---- Data to use
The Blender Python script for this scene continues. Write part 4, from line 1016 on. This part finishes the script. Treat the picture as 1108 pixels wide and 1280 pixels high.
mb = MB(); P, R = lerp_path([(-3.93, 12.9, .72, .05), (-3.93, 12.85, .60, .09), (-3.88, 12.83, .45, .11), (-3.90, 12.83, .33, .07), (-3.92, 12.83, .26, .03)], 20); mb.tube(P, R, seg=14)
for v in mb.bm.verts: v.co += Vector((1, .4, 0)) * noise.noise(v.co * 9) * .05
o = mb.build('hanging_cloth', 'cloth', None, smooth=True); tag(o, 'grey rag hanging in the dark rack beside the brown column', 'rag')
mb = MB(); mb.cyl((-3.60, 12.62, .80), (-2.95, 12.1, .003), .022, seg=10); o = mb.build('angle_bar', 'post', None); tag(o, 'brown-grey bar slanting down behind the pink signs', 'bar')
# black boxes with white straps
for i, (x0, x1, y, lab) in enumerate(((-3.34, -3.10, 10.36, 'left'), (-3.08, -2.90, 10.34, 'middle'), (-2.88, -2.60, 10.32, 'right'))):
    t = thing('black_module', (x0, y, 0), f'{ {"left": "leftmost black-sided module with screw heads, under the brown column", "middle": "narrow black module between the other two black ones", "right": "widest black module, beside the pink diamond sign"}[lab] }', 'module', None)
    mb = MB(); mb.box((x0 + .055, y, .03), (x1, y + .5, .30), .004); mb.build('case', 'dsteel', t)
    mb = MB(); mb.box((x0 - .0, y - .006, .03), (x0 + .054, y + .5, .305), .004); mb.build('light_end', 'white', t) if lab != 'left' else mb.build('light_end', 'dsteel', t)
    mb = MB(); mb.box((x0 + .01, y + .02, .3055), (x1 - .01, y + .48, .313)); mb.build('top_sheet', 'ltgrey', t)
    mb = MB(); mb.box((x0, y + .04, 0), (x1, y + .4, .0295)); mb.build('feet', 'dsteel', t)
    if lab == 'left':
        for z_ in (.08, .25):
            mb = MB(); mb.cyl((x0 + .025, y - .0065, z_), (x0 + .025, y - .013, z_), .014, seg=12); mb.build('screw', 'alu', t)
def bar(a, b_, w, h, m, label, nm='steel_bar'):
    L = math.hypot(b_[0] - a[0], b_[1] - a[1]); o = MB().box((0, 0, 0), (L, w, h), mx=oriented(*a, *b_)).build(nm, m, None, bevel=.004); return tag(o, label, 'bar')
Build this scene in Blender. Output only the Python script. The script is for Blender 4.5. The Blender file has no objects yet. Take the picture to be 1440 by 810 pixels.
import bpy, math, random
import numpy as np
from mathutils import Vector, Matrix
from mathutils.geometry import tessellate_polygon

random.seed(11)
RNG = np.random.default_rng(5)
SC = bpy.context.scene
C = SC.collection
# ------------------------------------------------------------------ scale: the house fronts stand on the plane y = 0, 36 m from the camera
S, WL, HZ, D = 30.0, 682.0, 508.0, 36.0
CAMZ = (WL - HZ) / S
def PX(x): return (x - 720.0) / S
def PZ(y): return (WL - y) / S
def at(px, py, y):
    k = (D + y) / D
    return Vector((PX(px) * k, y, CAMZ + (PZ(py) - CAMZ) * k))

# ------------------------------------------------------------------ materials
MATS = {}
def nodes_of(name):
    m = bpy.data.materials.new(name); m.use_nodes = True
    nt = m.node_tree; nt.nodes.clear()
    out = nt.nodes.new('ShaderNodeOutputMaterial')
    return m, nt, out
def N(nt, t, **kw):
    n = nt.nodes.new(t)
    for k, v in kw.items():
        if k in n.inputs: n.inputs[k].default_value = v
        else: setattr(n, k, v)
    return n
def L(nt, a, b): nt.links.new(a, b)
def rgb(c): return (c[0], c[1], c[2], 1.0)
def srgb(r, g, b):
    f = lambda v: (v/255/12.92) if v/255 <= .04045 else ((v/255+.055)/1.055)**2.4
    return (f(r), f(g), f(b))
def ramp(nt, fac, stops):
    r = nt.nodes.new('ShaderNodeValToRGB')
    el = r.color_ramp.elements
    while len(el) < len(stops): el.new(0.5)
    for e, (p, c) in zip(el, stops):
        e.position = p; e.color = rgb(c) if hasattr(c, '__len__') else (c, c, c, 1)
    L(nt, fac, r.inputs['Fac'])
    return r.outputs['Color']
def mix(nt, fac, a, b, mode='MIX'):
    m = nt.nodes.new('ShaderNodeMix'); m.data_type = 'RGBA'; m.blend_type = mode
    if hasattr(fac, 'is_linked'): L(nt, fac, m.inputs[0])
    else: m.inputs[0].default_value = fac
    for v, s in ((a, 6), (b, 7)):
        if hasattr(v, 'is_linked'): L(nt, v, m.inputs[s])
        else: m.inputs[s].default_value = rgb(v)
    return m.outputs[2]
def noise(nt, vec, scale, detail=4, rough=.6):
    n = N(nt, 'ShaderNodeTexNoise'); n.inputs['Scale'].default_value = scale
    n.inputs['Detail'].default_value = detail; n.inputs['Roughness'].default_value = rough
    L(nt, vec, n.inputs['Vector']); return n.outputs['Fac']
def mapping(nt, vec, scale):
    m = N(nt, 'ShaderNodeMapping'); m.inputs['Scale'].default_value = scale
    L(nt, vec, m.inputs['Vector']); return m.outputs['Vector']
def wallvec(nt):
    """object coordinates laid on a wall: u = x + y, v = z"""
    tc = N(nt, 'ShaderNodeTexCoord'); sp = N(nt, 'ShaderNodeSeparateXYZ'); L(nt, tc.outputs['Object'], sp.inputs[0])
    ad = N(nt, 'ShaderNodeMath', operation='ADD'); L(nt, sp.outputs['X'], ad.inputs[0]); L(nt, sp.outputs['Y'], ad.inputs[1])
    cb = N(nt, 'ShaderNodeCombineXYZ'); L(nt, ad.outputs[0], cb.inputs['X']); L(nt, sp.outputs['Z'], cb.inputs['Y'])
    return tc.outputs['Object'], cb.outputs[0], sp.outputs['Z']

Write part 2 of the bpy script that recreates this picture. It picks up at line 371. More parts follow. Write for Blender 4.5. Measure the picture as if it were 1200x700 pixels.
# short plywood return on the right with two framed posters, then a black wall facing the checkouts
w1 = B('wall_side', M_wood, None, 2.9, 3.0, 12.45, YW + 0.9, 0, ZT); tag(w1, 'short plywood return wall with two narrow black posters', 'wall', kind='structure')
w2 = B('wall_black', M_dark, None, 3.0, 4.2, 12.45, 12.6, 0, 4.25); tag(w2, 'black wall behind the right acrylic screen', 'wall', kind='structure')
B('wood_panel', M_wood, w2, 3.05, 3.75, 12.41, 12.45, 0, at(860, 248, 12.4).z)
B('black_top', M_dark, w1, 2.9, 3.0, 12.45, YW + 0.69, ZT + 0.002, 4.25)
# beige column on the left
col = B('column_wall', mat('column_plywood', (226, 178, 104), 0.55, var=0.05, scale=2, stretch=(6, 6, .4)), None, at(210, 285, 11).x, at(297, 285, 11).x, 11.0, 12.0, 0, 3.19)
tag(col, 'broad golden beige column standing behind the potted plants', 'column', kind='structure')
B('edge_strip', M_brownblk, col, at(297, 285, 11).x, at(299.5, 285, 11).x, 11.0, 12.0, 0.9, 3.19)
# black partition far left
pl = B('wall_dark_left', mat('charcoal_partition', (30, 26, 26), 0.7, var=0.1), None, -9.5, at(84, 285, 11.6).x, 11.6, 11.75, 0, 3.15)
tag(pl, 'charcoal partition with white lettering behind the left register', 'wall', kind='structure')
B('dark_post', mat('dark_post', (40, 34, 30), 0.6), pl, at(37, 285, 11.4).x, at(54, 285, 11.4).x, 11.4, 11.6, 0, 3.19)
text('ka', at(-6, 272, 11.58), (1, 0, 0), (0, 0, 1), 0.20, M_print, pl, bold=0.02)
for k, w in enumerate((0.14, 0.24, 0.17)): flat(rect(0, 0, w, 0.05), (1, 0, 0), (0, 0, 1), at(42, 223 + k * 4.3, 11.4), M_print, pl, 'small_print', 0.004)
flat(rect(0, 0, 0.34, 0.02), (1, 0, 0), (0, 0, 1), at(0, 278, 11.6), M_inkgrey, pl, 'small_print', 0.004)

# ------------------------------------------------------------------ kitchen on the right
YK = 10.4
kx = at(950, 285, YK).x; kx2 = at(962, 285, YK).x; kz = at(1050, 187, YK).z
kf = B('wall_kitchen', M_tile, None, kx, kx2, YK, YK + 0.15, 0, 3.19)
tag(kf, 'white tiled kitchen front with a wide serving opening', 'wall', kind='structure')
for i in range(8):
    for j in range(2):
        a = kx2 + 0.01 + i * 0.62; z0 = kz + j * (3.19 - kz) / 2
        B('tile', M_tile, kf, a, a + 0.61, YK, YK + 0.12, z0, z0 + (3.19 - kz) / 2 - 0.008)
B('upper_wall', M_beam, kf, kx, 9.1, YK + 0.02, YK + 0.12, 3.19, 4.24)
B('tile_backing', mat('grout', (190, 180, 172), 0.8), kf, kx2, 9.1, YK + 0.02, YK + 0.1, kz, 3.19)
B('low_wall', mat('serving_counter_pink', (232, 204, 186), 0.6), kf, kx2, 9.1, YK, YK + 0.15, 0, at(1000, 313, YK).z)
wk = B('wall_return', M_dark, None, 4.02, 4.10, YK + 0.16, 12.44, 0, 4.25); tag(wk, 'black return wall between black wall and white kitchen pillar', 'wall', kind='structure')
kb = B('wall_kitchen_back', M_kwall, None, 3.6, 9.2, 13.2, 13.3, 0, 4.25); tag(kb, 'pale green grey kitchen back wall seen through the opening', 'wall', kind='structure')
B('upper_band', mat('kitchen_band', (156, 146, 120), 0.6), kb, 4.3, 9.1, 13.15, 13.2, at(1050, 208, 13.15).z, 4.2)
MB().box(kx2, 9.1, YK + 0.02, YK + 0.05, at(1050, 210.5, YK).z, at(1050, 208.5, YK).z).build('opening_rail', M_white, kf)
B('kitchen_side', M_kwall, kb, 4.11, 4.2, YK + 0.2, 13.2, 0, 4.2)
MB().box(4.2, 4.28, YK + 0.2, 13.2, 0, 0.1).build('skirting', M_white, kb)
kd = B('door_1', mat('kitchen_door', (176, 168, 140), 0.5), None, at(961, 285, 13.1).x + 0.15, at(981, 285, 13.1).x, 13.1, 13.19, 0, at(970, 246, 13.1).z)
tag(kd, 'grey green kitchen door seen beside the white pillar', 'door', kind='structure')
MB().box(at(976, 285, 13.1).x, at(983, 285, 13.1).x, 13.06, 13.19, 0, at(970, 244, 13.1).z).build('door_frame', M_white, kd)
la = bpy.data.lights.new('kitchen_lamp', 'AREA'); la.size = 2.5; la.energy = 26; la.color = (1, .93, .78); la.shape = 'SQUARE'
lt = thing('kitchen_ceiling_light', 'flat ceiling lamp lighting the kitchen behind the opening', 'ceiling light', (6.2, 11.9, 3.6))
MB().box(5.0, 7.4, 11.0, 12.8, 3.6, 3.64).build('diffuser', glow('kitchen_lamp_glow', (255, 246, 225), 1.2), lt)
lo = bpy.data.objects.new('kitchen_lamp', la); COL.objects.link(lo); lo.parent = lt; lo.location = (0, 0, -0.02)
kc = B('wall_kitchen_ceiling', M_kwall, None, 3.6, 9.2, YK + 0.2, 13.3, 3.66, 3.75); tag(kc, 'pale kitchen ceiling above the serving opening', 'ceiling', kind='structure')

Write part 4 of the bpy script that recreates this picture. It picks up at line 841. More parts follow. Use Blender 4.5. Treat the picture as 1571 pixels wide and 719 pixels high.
--------
Aim:
Output nothing except the lines from the line with "Build this scene" through the line with "return Vector((PX(px) *", copied exactly, end lines included.

Exercise result:
Build this scene in Blender. Output only the Python script. The script is for Blender 4.5. The Blender file has no objects yet. Take the picture to be 1440 by 810 pixels.
import bpy, math, random
import numpy as np
from mathutils import Vector, Matrix
from mathutils.geometry import tessellate_polygon

random.seed(11)
RNG = np.random.default_rng(5)
SC = bpy.context.scene
C = SC.collection
# ------------------------------------------------------------------ scale: the house fronts stand on the plane y = 0, 36 m from the camera
S, WL, HZ, D = 30.0, 682.0, 508.0, 36.0
CAMZ = (WL - HZ) / S
def PX(x): return (x - 720.0) / S
def PZ(y): return (WL - y) / S
def at(px, py, y):
    k = (D + y) / D
    return Vector((PX(px) * k, y, CAMZ + (PZ(py) - CAMZ) * k))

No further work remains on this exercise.